Told in a series of letters from Wuthering Heights housekeeper Ellen (Nelly) Dean to Mr Lockwood - the man to whom she formerly confided the story of Cathy and Heathcliff - this is essentially Nelly unlocking her cupboard and releasing the skeletons within, and what a lot of old bones there are to unearth.
Nelly, here a poor relation of Mrs Earnshaw, is brought up with the Earnshaws more as a companion than an employee, though this status changes when Mr Earnshaw brings the urchin Heathcliff home, and she is banished for a slight to the boy. With help from her mother she regains a place at Wuthering Heights, a place she considers her home, and she is employed as a servant, and told her to be content with her lot. But, despite her demotion, she remains close to the Earnshaws' son Hindley throughout their youth. This eventually blossoms into love and a promise of marriage.

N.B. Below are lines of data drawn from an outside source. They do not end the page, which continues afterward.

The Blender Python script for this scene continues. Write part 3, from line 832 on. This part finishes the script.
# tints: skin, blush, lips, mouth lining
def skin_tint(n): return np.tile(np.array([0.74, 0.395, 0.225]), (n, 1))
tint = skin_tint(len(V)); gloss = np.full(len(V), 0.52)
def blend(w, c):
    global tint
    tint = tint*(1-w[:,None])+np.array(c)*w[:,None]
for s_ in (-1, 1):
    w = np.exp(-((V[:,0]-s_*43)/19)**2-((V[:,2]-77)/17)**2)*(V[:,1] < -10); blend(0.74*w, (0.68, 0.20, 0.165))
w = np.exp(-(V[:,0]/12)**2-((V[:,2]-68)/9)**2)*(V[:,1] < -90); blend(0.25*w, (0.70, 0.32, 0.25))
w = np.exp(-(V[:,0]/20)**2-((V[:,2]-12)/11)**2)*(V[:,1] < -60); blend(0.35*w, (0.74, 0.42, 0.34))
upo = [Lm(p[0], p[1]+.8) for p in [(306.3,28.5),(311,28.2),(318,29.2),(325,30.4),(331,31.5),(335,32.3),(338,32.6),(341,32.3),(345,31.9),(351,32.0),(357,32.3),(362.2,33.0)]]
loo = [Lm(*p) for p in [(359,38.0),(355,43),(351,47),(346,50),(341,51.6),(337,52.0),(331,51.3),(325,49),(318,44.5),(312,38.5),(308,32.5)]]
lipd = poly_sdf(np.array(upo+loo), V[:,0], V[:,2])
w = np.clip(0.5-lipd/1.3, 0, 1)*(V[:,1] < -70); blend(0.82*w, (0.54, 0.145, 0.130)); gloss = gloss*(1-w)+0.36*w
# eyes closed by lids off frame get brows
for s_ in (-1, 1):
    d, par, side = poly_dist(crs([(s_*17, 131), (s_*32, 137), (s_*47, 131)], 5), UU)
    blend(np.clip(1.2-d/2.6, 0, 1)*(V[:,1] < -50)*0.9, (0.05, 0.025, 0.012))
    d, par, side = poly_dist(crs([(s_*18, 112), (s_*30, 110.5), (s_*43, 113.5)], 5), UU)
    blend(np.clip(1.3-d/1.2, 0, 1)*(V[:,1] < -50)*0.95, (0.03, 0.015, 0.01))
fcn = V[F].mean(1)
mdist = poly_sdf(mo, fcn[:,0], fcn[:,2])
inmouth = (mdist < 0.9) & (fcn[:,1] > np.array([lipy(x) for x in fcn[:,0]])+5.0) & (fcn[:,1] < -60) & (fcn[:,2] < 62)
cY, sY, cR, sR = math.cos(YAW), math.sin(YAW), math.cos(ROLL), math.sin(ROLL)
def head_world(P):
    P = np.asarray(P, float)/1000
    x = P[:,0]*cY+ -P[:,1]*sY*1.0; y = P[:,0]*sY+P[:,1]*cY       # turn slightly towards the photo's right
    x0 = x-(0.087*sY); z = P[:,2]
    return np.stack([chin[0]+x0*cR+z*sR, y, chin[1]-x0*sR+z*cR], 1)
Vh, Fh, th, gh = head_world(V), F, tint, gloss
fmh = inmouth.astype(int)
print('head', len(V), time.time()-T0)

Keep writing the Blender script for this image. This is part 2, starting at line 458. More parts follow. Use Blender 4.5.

Her lover, Hindley, is portrayed relatively sympathetically: his rage in reaction to a father who was always prepared to be disappointed in his son, and acted accordingly - and Hindley's jealousy of Heathcliff is exacerbated by this lack of fatherly affection. Although his behaviour on returning to Wuthering Heights, surprising poor Nelly with his young, fragile wife - and his subsequent unkindness to her, to Heathcliff, and later to his son, Hareton - is unconscionable, the half-concealed truths beginning to twine through the story and give some meaning to his madness.
Nelly's hardworking life leaves little time for rolling on the windy moors, although two episodes bring to mind the brooding supernaturality of Emily Bronte's novel; Hindley and Nelly spend a passionate night alone in the fairy cave at Penistone Crags and conceive a child; and Nelly takes herself off to an old wise woman for a spell when she is desperate to feed the motherless Hareton.
Some Wuthering Heights critics have described Nelly as an "unreliable witness" to Mr Lockwood and even here when she is telling her own story there are things she does not seem to grasp, whether through naivety or dogged disinclination to see otherwise.